Question

If $7\tan \phi =4$, then find the value of $\dfrac{7\sin \phi -3\cos \phi }{7\sin \phi +3\cos \phi }$.

Answer 1

Hint:In order to find the solution of this question, we will start from the expression given and we will try to replace $\sin \phi $ and $\cos \phi $ by $\tan \phi $ and then from the given equality, we will put the value of $\tan \phi $ and then we will simplify it.

Complete step-by-step answer:
In this question, we have been asked to find the value of the expression, $\dfrac{7\sin \phi -3\cos \phi }{7\sin \phi +3\cos \phi }$ if $7\tan \phi =4$. So, to find the answer of this question, we will start from the given expression, that is, $\dfrac{7\sin \phi -3\cos \phi }{7\sin \phi +3\cos \phi }$.
Now, we know that if we multiply the numerator and the denominator of a fraction by a term, the fraction remains the same. So, here we will multiply the numerator and the denominator of the expression by $\dfrac{1}{\cos \phi }$. So, we will get the expression as,
$\dfrac{\left( 7\sin \phi -3\cos \phi \right)\times \dfrac{1}{\cos \phi }}{\left( 7\sin \phi +3\cos \phi \right)\times \dfrac{1}{\cos \phi }}$
Now, we will open the brackets to simplify it. So, we will get,
$\dfrac{7\dfrac{\sin \phi }{\cos \phi }-3\dfrac{\cos \phi }{\cos \phi }}{7\dfrac{\sin \phi }{\cos \phi }+3\dfrac{\cos \phi }{\cos \phi }}$
Now, we know that common terms in the numerator and the denominator will get cancelled out. So, we can write the expression as,
$\dfrac{7\dfrac{\sin \phi }{\cos \phi }-3}{7\dfrac{\sin \phi }{\cos \phi }+3}$
Now, we know that $\dfrac{\sin \phi }{\cos \phi }$ can be written as $\tan \phi $. Therefore, we can write the expression as,
$\dfrac{7\tan \phi -3}{7\tan \phi +3}$
Now, we have been given that $7\tan \phi =4$. So, to obtain the value of the expression, we will substitute the value of $7\tan \phi $ in the above expression. Therefore, we will get,
$\dfrac{4-3}{4+3}$
Which can be further written as, $\dfrac{1}{7}$.
Hence, we can say that the value of the expression, $\dfrac{7\sin \phi -3\cos \phi }{7\sin \phi +3\cos \phi }$ is $\dfrac{1}{7}$ when $7\tan \phi =4$.

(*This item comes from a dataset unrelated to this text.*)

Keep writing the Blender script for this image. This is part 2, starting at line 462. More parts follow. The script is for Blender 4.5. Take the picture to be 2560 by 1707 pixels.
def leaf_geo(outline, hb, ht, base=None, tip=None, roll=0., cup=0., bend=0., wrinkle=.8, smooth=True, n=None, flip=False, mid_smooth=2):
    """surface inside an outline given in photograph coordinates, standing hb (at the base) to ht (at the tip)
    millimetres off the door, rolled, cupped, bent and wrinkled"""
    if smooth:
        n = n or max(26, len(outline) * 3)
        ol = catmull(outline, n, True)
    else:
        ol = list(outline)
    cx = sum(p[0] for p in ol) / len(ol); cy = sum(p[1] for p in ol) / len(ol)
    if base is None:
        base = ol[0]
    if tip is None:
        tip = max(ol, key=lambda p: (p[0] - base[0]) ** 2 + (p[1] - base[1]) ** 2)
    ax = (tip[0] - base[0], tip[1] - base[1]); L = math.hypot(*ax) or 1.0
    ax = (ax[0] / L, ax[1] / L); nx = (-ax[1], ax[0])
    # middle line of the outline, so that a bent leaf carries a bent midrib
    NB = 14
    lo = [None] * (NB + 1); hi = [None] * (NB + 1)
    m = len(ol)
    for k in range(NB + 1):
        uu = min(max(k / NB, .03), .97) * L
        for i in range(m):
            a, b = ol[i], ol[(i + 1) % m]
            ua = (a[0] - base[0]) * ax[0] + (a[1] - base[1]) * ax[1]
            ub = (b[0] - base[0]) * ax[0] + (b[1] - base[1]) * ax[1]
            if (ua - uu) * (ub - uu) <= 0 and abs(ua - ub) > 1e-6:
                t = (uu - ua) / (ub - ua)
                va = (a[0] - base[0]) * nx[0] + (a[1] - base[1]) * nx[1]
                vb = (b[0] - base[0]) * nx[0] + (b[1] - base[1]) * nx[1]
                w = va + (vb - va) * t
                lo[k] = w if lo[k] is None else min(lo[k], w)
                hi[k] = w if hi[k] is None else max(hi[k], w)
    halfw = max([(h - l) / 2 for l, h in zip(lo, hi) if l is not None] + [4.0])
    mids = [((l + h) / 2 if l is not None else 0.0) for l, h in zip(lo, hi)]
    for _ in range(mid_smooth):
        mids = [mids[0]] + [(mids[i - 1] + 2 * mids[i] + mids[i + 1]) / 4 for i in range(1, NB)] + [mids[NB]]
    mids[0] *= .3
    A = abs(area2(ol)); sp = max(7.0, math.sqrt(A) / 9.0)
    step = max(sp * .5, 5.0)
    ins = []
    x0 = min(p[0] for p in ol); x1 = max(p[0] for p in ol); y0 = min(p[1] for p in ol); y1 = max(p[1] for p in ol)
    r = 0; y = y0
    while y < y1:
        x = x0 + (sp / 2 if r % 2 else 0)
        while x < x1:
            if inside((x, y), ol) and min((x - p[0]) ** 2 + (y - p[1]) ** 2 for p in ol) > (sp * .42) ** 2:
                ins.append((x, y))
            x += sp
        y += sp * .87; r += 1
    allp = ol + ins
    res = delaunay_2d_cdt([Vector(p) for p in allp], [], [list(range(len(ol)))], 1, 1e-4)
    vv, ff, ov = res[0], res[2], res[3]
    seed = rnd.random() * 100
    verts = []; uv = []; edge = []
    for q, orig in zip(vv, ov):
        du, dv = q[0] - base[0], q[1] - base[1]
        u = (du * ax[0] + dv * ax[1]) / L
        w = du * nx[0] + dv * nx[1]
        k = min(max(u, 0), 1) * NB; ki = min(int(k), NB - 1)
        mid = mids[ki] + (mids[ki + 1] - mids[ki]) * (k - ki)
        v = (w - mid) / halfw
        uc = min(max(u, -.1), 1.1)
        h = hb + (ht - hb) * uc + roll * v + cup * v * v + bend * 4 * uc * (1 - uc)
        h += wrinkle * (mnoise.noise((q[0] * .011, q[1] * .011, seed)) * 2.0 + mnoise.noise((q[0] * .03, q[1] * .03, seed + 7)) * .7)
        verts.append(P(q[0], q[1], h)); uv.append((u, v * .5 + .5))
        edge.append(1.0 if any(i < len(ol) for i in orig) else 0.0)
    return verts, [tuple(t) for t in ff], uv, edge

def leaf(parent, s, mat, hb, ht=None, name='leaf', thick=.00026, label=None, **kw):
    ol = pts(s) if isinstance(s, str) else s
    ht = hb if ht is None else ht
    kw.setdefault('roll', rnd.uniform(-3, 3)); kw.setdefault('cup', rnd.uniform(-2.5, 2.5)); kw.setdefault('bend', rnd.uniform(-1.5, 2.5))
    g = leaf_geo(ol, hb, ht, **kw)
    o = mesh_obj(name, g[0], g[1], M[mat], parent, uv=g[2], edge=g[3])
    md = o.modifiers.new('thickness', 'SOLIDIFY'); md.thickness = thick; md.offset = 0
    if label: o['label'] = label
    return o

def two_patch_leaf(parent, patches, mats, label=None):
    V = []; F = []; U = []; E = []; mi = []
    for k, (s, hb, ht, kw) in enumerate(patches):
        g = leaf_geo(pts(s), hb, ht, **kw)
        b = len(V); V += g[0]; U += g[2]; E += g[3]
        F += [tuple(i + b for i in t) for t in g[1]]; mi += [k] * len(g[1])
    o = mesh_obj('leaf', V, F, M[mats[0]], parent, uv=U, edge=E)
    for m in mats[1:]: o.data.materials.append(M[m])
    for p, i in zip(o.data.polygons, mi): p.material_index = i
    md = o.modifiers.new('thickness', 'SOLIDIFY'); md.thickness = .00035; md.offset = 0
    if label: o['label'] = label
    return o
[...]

Note: While solving this question, one can think of finding the values of $\sin \phi $ and $\cos \phi $ by using the given equality, that is, $7\tan \phi =4$ we know that ratio of opposite to adjacent side gives trigonometric tangent value So we can write the equation as $\tan \phi =\dfrac{4}{7}$,by considering the right angled triangle and using pythagoras theorem we can find values of $\sin \phi $ and $\cos \phi $ . And then simplifying it. This method is also correct but then the solution will become lengthier. So, in order to avoid any mistakes, we have to remember that $\dfrac{\sin \phi }{\cos \phi }=\tan \phi $ because by using this, we will easily find the answer.